I saw an article on MediaPost.com with the headline “Nielsen: Users Won’t Pay For Web Sites” and thought immediately of the saying ”Why buy the cow when you can get the milk for free?” (although this phrase normally refers to an entirely different situation.)

The Nielsen survey indicates that nearly 8 in 10 Web users (79%) would give up using a particular site if they had to pay for the content on that site. And this is surprising in what way?  We’ve seen this in all aspects of life. If you give customers free merchandise and they’re used to it being free, what makes you think they’ll magically pay for it if you decide to charge? People are resourceful and will eventually find what they want online, without having to pay for it.
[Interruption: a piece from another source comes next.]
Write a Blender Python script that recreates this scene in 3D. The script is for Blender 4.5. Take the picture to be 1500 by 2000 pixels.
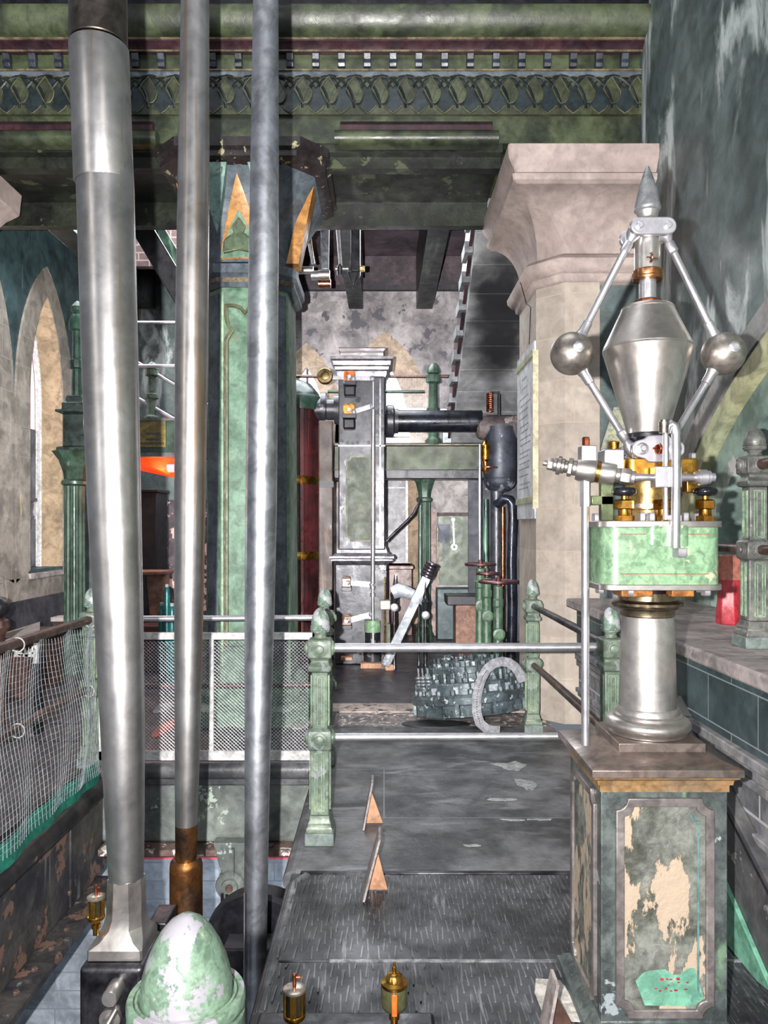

Again, and not surprisingly, nearly three-fourths (71%) of those surveyed said that if they’re going to pay for something online it better be well worth it and be considerably better than what they’re currently receiving. That’s called the price/value relationship.

I really don’t think this is news to online publishers. They’ve been trying for years to figure out how to charge for the online information many of them now provide for free.  The stately New York Times found this out first hand when it decided to charge for premium content. Only its readers decided that the content wasn’t so “premium” as to warrant money out of their pockets.

It’s the price/value relationship that determines if people are willing to pay for content. The barn door has been open, and the publishers have been giving away their “milk” for a while.  They had the opportunity to charge and shape the user experience, and they didn’t take advantage. Call it a calculated gamble. One that they lost.